Abstract For oil reservoirs under water and/or gas drive, it is challenging and rewarding to effectively manage the water/gas fronts to maximize the sweep efficiency. In the past, a wide variety of approaches were developed and implemented for optimizing the reservoir performance by smartly adjusting operational controls. With recent developments in monitoring and control, the opportunity to optimize reservoir production through frequent adjustment of well controls has substantially increased. In this paper, we propose an improved ensemble-based approach for production optimization using Conjugate Gradient method (CGEnOpt). The proposed method results in faster convergence rate as a result of using the conjugate gradient directions instead of steepest ascent search directions. The net present value (NPV) of a single reservoir is optimized by obtaining the gradient of the NPV from an ensemble of control variables.
The effectiveness of the proposed method is demonstrated on a 3-D synthetic reservoir problem with 8 producers and 3 injectors. The production and injection rates are used as control variables to maximize NPV of the reservoir.
The results indicate that the control settings from the proposed method result in a significantly higher NPV of the reservoir as compared to the reference case. The number of iterations needed for the proposed method is significantly reduced compared to the standard ensemble-based optimization. The proposed method is able to allocate the production and injection rates effectively which results in a substantial decrease in the amount of water produced.
The proposed method is completely adjoint-free and is independent of the reservoir simulator used for the prediction simulation run which makes it fairly robust. Thus, it can be used with any existing simulator with minimal code development. The CGEnOpt technique is innovative for not requiring explicit computation of the gradient which makes it easy to implement.

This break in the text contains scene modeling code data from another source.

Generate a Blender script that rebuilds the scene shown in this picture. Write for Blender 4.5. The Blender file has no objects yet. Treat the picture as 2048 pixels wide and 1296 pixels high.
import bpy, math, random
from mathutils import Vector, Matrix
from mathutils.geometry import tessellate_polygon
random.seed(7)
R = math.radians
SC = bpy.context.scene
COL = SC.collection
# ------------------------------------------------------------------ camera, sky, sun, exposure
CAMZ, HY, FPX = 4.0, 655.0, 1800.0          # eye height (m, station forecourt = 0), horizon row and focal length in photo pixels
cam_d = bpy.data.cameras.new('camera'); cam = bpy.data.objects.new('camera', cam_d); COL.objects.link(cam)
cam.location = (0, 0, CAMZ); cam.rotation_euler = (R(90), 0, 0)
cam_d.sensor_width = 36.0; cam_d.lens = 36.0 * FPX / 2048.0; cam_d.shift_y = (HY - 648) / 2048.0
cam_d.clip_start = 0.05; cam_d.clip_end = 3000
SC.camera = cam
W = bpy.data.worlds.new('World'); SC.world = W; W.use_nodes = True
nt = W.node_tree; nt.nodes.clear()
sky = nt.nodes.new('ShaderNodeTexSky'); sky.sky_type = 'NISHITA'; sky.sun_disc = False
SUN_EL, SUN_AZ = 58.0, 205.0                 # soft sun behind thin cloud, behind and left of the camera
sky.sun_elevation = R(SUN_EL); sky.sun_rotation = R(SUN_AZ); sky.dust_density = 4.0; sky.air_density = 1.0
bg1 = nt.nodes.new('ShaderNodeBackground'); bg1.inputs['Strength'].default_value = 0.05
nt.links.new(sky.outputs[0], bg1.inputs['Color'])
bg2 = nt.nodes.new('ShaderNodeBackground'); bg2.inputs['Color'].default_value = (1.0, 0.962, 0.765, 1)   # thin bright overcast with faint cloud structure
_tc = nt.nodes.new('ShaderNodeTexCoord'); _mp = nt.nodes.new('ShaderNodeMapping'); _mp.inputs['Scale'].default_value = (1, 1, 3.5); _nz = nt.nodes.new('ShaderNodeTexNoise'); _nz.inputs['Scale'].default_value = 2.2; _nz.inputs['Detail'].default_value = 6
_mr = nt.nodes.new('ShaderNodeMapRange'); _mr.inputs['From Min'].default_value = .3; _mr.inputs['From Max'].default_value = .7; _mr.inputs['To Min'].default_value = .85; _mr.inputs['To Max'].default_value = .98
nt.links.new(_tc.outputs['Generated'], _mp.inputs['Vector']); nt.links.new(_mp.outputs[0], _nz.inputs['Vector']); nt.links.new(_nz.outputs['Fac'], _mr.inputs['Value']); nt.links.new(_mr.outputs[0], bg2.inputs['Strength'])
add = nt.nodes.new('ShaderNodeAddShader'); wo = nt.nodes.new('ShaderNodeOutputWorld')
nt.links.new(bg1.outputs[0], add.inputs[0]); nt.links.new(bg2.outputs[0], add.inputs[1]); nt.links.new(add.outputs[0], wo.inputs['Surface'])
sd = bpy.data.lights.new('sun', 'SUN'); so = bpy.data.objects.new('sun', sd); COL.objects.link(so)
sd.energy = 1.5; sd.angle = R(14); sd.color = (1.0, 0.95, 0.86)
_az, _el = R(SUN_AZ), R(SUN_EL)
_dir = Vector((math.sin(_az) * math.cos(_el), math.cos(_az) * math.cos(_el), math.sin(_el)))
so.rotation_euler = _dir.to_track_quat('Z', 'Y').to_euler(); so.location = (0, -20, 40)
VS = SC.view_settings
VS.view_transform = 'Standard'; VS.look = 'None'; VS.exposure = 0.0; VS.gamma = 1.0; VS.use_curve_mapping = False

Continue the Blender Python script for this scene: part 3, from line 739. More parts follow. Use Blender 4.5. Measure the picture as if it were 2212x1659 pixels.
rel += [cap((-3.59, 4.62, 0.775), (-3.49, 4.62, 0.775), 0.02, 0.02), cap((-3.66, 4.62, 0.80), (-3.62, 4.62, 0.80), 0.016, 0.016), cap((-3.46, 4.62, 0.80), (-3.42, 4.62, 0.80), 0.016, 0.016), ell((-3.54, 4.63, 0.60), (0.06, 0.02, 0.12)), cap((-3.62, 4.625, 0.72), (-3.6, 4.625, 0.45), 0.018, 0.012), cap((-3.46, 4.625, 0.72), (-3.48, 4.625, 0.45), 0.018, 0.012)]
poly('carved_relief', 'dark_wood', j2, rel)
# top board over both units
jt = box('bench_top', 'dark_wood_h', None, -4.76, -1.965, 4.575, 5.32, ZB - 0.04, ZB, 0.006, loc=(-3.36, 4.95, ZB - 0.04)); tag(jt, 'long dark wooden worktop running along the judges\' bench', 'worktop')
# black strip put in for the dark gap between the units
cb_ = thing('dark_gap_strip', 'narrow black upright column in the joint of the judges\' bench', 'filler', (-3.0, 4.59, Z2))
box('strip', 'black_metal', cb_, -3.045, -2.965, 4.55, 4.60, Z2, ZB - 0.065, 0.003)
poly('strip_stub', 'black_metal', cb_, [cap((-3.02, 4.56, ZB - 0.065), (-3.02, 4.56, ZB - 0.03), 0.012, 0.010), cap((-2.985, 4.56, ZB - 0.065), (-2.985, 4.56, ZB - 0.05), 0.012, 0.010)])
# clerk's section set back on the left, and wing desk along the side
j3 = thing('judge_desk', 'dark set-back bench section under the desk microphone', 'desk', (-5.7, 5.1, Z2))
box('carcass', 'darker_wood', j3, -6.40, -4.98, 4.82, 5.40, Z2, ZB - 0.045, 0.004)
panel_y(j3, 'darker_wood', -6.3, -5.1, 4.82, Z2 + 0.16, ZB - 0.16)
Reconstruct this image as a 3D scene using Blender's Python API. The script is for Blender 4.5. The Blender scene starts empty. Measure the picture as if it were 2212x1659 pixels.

Introduction Brouwer (2004) and many others pointed out that, the oil production from existing fields around the globe is reaching a plateau and the number of new significant discoveries per year is decreasing. This has made the oil and gas industry to rethink about its strategy for effective reservoir management in order to optimize production under given circumstances. Production optimization, which can provide a way to maximize the cumulative oil production through production and injection rate controls, can be deployed to answer some of these problems. In terms of efficient reservoir management, production optimization can be achieved through maximizing (e.g. NPV or cumulative oil production) or minimizing (e.g. cumulative water production or gas rate for flaring, etc.) a particular objective function g(x), also known as a cost function, depending upon the ultimate goals. Here, x can be thought of as a set of control variables that may include injection and production rates and bottom-hole pressures which are to be varied with production time intelligently in order to get the optimum results. As the relationship between the reservoir dynamics and the control variables is often highly non-linear, finding the right set of control variables to get optimum solution is a challenging task. In addition, the control variables are subject to operational constraints, such as the minimum well bottom-hole flow pressure, maximum water injection rates, and surface facility handling capacities, etc., which makes it a constrained optimization problem.